If that wasn’t enough, like many of these modern-day adaptations, the film is suffocated by many long, boring scenes establishing nothing greater than surface-level plot threads, humor that rarely registers more than a chuckle, and an obnoxious amount of product placement. Sony-sponsored TVs and phones are assuredly expected, but the rampant, shameless promotion of national big box store Ollie’s Bargain Outlet is particularly embarrassing.
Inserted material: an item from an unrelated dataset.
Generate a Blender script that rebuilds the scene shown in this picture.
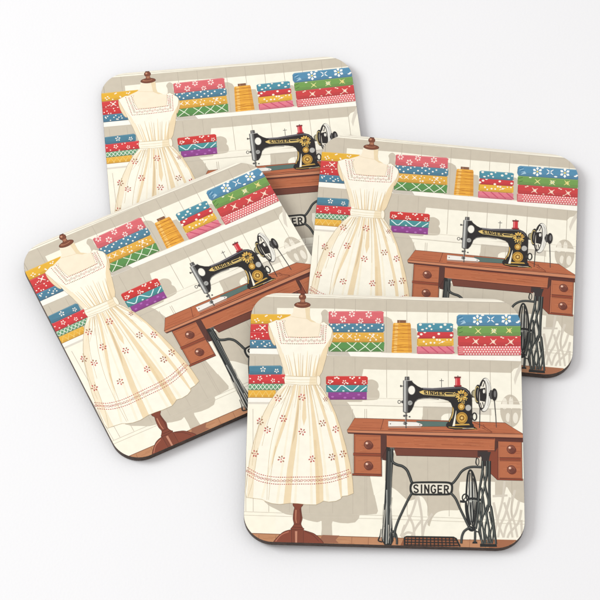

That’s not to say that the root of Harold and the Purple Crayon’s messaging doesn’t ring true. The ending scene is heartfelt and the film ultimately ends on a note that addresses the reality of grief in a moving way that will resonate with kids and parents. As far as the performances go, Levi is an amiable actor with enough charisma to keep the film’s momentum fairly consistent, and Bottani is much better than most child actors in this caliber of film.
Outside of that, though, there’s little to Harold and the Purple Crayon that hasn’t been done with much more substance and purpose in this industry already. In a climate where Barbie simultaneously entertains and acts as an introduction to feminism for audiences everywhere and Elf tugs at the heartstrings with wholesome Christmas cheer in a post-ironic environment, Harold and the Purple Crayon’s attempts at capturing its source material come up short.
I hate to leave on a glum note, so I’ll leave you with this.
On my way out of the theater, there were some promotional purple crayons in a small box on a freebie table of assorted posters, so I grabbed one. I arrived back at my apartment complex, greeted by the collective hellos of some of the neighbor kids, who I made light chit-chat with about everything from pickleball to their favorite fishing spots. I gave the group the box of crayons to their excitement and asked them to draw something.
Don’t worry, I told them to only draw on paper.